Le Seigneur notre Dieu est en train d’agir en-dehors de notre périmètre d’action ? Et alors, tant que nous faisons notre part et que nous restons dans sa main. « Qui n’est pas contre nous est pour nous. » Moïse dans la première lecture, Jésus dans l’évangile, enseignent qu’il faut renoncer à tout maîtriser, à mettre la main sur l’action de Dieu. Autant le mal et le péché sont répétitifs, autant Dieu se montre créatif et surprenant dans le bien qu’il produit, y compris hors de nos cadres.
Etonnement et émerveillement. Nous qui travaillons pour le Seigneur, nous voyons cela souvent : des personnes surgissent pour demander le baptême ou le redécouvrir alors qu’elles étaient en-dehors de nos radars et qu’elles ne rentrent pas dans nos cases. Travailler pour le Seigneur, c’est aussi accepter de ne pas tout comprendre, de ne pas voir d’emblée l’ensemble du tableau. Il me semble que le Seigneur Jésus a voulu communier à notre condition humaine jusque là, jusqu’à être surpris et émerveillé de la foi du centurion et de la Syrophénicienne qui demandent la guérison de leur enfant, de la pauvre veuve qui dépose son aumône au Temple et de bien d’autres.
Que retenir de cela ?
En premier lieu, que tout disciple de Jésus est tenu à mener un dur combat contre les puissances des ténèbres. C’est la mission royale reçue au baptême. Toutefois, ce rude combat est adouci par ce qui le motive, l’amour de Dieu, de soi-même et de nos frères et sœurs. Le combat est aussi adouci parce qu’il se mène dans un climat de confiance : en combattant, nous prenons part à la victoire que le Seigneur a déjà remportée pour nous.
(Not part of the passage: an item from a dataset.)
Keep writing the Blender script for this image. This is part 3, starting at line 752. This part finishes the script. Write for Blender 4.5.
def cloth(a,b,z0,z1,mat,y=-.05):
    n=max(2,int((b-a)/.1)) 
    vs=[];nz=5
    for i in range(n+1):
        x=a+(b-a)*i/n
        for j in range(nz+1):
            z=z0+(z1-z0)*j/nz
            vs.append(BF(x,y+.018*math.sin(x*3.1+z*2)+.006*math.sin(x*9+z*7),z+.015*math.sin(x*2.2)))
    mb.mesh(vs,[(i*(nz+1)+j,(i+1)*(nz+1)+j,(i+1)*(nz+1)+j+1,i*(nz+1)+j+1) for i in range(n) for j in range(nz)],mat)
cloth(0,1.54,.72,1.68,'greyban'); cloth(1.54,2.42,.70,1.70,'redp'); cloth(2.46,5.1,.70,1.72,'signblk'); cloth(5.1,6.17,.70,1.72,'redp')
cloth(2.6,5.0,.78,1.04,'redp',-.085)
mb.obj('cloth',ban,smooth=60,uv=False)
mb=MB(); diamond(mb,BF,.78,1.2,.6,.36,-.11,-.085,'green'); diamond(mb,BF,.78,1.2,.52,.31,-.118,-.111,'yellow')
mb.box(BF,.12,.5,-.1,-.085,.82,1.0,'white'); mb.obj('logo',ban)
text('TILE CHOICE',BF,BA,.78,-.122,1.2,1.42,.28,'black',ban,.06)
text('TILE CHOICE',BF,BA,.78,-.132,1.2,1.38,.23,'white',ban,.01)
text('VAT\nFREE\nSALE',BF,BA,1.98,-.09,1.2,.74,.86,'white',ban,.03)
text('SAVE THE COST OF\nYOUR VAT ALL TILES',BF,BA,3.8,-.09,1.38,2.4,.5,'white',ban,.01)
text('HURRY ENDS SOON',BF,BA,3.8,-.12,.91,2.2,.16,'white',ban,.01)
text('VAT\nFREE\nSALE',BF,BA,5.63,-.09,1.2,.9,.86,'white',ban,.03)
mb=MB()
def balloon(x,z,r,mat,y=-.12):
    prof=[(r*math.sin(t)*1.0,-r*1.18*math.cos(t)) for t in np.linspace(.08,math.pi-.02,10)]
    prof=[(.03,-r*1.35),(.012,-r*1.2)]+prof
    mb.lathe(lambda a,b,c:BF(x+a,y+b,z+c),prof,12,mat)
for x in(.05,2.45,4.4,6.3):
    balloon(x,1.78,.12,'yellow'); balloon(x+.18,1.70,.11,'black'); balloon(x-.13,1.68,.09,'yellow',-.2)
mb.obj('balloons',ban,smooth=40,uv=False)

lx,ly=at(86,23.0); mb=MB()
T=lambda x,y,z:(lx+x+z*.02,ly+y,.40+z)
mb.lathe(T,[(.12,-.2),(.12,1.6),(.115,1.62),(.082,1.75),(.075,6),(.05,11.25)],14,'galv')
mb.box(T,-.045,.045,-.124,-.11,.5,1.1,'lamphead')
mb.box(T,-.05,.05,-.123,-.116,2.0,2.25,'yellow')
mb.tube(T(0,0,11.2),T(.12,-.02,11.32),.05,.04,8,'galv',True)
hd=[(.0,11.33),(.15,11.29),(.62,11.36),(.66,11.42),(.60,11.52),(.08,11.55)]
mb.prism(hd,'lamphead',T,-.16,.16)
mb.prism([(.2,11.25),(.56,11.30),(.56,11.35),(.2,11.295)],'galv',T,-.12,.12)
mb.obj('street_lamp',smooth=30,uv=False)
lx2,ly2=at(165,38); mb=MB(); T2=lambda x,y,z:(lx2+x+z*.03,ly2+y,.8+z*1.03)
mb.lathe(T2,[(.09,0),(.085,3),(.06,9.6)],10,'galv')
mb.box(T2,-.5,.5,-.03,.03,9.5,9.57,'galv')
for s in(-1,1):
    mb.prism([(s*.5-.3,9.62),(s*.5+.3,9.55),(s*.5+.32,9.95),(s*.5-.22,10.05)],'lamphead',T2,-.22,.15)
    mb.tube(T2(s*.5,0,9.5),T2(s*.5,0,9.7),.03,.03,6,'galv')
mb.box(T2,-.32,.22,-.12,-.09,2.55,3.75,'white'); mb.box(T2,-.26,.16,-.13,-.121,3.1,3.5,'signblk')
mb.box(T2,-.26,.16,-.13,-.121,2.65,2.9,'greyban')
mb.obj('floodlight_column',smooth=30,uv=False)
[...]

En second lieu, apprenons de Moïse et de Jésus à nous émerveiller du bien que le Seigneur notre Dieu produit autour de nous, même si cela nous déroute, même si cela bouleverse nos plans. Demandons la grâce de voir ce bien qui germe autour de nous et de l’encourager au nom de notre foi et de la mission reçue à notre baptême.
Gloire et louange au Seigneur par toutes ses œuvres. Amen.